_SET PROBLEM_: Among the entries below, please repeat exactly and only the lines from the line containing "a = rel(a);" to the line containing "bwm.link('back_wall', cel)", both lines included.

_INPUT FOR THIS TASK_:
============================================================
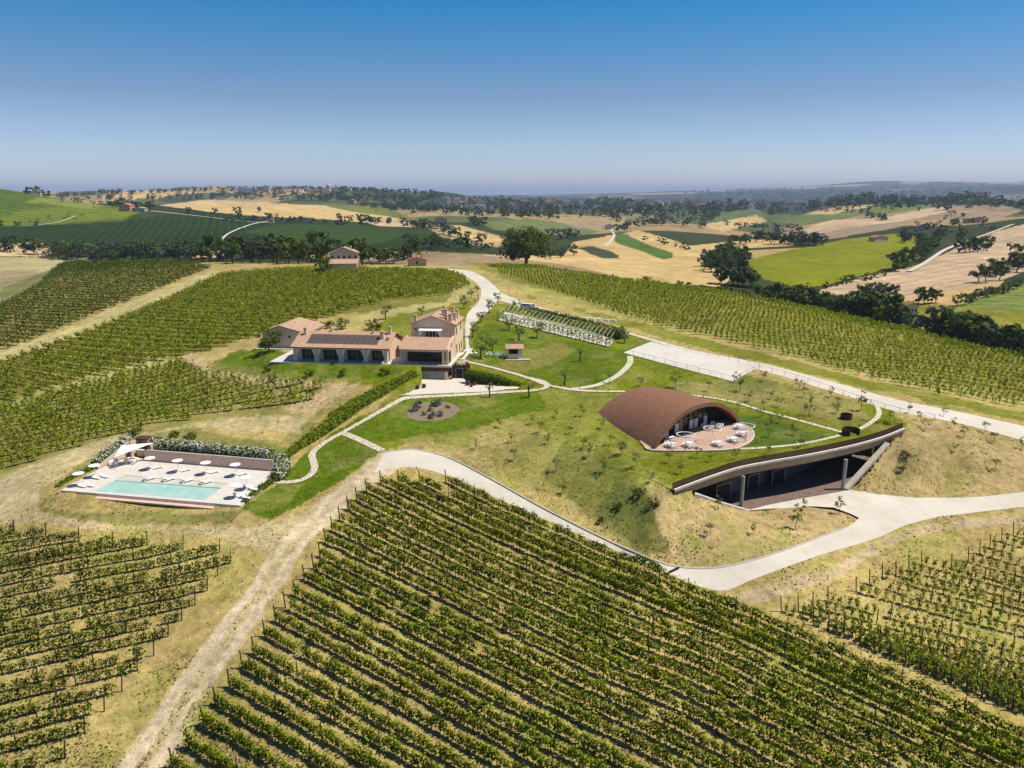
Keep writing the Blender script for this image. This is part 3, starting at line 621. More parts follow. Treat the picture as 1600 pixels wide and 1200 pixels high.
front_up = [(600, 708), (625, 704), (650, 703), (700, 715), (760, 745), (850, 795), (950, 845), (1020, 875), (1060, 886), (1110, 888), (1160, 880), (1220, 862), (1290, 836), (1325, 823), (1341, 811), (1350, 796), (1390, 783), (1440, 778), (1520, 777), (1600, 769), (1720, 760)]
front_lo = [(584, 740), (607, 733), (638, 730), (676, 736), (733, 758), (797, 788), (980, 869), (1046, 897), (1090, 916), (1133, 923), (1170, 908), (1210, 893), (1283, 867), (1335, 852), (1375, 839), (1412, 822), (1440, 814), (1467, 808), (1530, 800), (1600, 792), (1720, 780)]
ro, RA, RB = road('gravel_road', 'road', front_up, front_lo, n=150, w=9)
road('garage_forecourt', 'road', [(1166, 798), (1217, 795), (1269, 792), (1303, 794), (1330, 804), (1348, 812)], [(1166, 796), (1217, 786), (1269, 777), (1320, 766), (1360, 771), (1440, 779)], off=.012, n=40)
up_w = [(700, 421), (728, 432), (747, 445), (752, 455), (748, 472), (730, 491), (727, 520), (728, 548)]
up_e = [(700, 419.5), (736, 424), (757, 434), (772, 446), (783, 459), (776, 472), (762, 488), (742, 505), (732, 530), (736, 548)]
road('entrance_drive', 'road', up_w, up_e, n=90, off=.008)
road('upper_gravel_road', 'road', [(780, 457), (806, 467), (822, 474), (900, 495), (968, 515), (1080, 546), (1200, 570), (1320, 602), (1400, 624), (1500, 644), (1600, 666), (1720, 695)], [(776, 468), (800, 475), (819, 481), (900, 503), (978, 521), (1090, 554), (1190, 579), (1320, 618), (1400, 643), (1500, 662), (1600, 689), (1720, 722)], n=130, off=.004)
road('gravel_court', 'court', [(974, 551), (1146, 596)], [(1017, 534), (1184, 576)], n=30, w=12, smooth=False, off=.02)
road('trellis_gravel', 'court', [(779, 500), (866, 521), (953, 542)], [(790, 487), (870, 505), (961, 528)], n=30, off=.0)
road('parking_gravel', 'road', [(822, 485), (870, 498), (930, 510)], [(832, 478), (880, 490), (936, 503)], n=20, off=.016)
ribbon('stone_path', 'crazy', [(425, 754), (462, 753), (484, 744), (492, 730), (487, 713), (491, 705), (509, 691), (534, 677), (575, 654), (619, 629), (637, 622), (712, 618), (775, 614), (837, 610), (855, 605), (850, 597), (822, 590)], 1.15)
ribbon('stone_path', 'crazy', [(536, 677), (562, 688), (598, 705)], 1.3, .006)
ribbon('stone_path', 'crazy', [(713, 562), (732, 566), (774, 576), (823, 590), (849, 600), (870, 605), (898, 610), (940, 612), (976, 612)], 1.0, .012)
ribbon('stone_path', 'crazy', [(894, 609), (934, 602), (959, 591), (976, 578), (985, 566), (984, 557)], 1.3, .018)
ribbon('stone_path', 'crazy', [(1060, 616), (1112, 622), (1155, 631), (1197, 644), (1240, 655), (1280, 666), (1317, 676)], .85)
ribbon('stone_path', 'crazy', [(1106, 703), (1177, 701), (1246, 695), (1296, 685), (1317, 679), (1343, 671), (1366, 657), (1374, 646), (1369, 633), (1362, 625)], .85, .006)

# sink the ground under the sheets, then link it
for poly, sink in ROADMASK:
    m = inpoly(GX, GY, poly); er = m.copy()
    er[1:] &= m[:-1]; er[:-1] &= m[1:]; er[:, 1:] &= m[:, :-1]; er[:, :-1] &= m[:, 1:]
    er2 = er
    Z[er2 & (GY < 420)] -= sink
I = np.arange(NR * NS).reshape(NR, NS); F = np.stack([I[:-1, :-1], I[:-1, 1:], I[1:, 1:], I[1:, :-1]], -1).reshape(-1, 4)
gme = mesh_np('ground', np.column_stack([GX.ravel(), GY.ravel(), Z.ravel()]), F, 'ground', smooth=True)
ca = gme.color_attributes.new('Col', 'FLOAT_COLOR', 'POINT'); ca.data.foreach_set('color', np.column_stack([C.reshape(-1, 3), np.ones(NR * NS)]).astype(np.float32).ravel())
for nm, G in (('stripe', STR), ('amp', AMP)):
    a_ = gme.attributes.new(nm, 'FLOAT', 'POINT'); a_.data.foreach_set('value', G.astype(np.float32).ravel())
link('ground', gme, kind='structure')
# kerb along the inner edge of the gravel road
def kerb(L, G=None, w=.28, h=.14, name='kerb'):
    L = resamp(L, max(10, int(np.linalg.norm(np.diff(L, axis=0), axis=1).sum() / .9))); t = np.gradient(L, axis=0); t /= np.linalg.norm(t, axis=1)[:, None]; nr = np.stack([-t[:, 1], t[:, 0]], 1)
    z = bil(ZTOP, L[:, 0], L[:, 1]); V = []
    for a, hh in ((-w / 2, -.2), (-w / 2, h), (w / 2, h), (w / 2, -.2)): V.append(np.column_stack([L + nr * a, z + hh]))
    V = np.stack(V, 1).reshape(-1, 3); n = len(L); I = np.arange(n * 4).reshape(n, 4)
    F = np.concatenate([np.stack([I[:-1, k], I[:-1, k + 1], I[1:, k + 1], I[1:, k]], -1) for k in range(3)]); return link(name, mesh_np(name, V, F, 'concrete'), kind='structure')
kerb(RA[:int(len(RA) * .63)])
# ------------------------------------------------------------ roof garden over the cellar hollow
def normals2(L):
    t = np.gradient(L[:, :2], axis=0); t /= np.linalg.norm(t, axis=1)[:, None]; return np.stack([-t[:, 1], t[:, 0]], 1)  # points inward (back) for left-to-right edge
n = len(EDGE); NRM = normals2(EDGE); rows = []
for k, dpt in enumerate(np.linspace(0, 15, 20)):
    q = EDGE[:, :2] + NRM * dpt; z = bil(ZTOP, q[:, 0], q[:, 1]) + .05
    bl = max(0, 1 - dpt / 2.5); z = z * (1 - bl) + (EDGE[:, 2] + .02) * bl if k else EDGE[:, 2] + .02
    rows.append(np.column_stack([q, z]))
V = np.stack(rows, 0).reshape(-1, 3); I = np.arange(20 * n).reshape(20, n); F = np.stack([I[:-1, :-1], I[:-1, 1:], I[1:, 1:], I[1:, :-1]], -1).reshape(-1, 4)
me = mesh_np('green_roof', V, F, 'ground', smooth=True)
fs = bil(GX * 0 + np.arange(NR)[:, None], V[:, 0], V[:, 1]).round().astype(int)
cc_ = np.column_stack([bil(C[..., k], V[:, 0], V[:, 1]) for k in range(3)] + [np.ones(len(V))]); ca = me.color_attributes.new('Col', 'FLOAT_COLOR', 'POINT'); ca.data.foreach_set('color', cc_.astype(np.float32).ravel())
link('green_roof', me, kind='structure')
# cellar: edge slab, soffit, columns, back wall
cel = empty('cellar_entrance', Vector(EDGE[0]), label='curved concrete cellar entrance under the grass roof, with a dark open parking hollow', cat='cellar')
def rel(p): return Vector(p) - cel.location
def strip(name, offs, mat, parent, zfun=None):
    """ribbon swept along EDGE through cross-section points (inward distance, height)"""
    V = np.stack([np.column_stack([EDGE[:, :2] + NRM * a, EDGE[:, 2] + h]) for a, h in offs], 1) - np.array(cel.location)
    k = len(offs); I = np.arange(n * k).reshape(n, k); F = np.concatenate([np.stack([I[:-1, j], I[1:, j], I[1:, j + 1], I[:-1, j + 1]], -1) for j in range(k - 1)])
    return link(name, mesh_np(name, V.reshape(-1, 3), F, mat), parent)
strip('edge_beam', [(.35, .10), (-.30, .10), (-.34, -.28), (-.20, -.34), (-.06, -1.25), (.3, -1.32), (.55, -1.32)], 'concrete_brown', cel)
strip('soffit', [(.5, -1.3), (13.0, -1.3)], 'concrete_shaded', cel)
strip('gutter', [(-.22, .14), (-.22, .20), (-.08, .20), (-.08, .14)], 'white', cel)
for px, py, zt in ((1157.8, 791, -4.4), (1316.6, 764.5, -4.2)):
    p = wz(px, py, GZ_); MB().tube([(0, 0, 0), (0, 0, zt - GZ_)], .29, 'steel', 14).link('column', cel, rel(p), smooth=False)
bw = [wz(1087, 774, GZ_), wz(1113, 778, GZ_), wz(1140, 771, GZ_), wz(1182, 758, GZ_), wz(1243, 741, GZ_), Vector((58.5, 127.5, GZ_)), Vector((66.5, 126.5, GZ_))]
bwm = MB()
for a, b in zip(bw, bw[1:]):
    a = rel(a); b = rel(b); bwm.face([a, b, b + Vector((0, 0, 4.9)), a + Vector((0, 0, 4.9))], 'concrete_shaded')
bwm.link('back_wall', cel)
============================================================
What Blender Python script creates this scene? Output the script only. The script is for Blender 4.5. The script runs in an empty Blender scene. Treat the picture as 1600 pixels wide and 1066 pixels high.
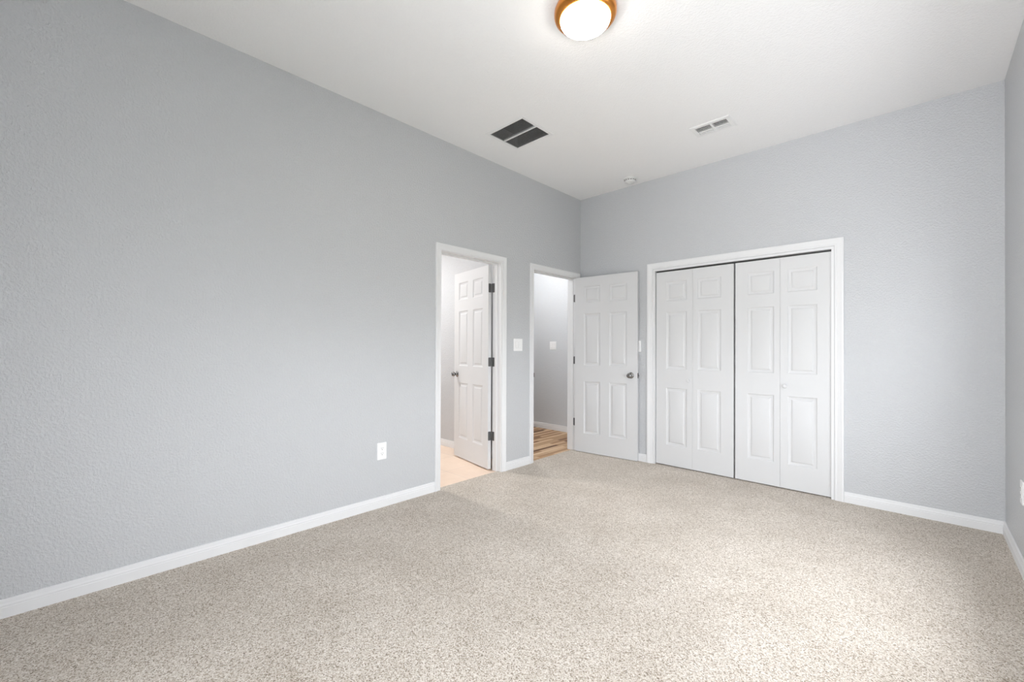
============================================================
_ANSWER TO THIS TASK_:
    a = rel(a); b = rel(b); bwm.face([a, b, b + Vector((0, 0, 4.9)), a + Vector((0, 0, 4.9))], 'concrete_shaded')
bwm.link('back_wall', cel)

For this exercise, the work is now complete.